Le pape et le patriarche élèvent donc leurs voix «pour défendre les chrétiens persécutés». Ils affirment cependant être compatissants à l’égard des «souffrances» qui accablement les «fidèles d’autres traditions religieuses devenus victimes de la guerre civile, du chaos et de la violence terroriste».
«Les tentatives de justifications d’actions criminelles par des slogans religieux sont absolument inacceptables», affirment le pape et le patriarche. «Aucun crime ne peut être commis au nom de Dieu», ajoutent-ils.
Ils ont d’ailleurs qualifié de «martyrs de notre temps» les hommes et les femmes ayant «préféré la mort à l’apostasie du Christ». Bien qu’«issus de diverses Églises», ces hommes et ces femmes sont «unis par une commune souffrance » et sont, disent-ils, un «gage de l’unité des chrétiens».
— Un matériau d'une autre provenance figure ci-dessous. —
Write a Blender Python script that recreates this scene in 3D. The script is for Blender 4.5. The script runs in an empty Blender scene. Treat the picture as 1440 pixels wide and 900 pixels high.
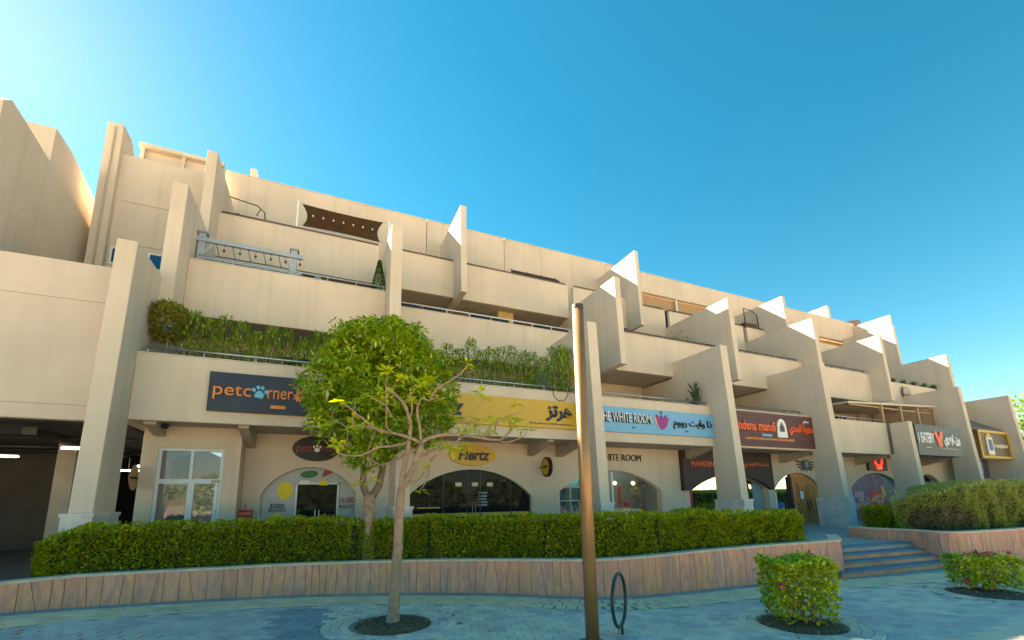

L’identité chrétienne de l’Europe
Le pape et le patriarche ont également sommé les politiciens européens à ne pas faire table rase des identités religieuses. Le «processus d’intégration» à l’Union européenne ne soit pas se faire au prix de la négation des «racines chrétiennes de l’Europe», disent-ils.
Les deux chefs religieux ont également rappelé aux décideurs politiques la «détresse» et la pauvreté «extrême» qui accablent les «millions de migrants et de réfugiés qui frappent à la porte des pays riches».
Le pape et le patriarche ont aussi dénoncé la «consommation sans limite» qui a cours dans «certains pays plus développés», au point, disent-ils, d’«épuiser progressivement les ressources de notre planète». Ils ont d’ailleurs déploré l’«inégalité croissante dans la répartition des biens terrestres», laquelle suscite un «sentiment d’injustice à l’égard du système des relations internationales» présentement en place dans le monde.
Les deux chefs spirituels ont par ailleurs abordé les enjeux du mariage chrétien et de la sacralité de la vie: l’avortement, l’euthanasie et les biotechnologies, par exemple.
Les allocutions des deux chefs spirituels
Après avoir signé la déclaration commune, les deux chefs spirituels se sont faits une accolade, puis se sont brièvement adressés aux journalistes.
Le patriarche Cyrille a affirmé que sa rencontre avec le pape a duré près de deux heures et demie au cours desquelles ils ont eu une «discussion franche et ouverte». «Nous étions», ajoute-t-il, «pleinement conscients des responsabilités qui nous incombent à l’égard de nos coreligionnaires, mais aussi pour la survie de l’humanité elle-même. Notre conversation fut donc très riche. Elle nous a donné l’occasion de mieux nous comprendre et d’entendre le point de vue de notre homologue. Au terme de notre rencontre, je puis vous annoncer que nos deux Églises sont disposées à collaborer étroitement afin de défendre les chrétiens partout sur Terre; à collaborer pleinement afin de prévenir le recours à la guerre; à nous assurer que la vie humaine soit respectée à travers le monde; et à faire en sorte que les piliers de morale sociale, familiale et humaine soient renforcés, grâce aux l’interventions de l’Église au sein des sociétés modernes».
Pour sa part, le pape François a affirmé que le patriarche et lui «se sont parlés comme des frères» qui ont reçu «le même baptême» et qui sont tous deux évêques. «Nous avons parlé de nos Églises, et nous sommes tombés d’accord sur le fait que l’unité se fait en marchant [côte à côte]. Nous avons parlé clairement, sans détour, et moi, je vous avoue que j’ai senti la consolation de l’Esprit dans ce dialogue. Je remercie Votre Sainteté [le patriarche Cyrille] pour l’humilité, pour la fraternelle humilité et le fort désir de l’unité», a dit le pape.
Il a remercié le patriarche Cyrille et tous ceux ayant fait en sorte que cette rencontre ait eu lieu. Dont, au premier chef, les Cubains eux-mêmes. «Je ne saurais m’en aller sans exprimer une sincère gratitude à Cuba, au grand peuple cubain et à son président ici présent. Je vous remercie de votre efficace disponibilité. Si vous continuez ainsi, Cuba sera la capitale de l’unité».
Voilà que quelques jours après cette rencontre, c’était au tour du président américain, Barack Obama, qu’il se rendra prochainement sur l’île, ce qu’aucun président américain n’a fait depuis la première moitié du XXe siècle.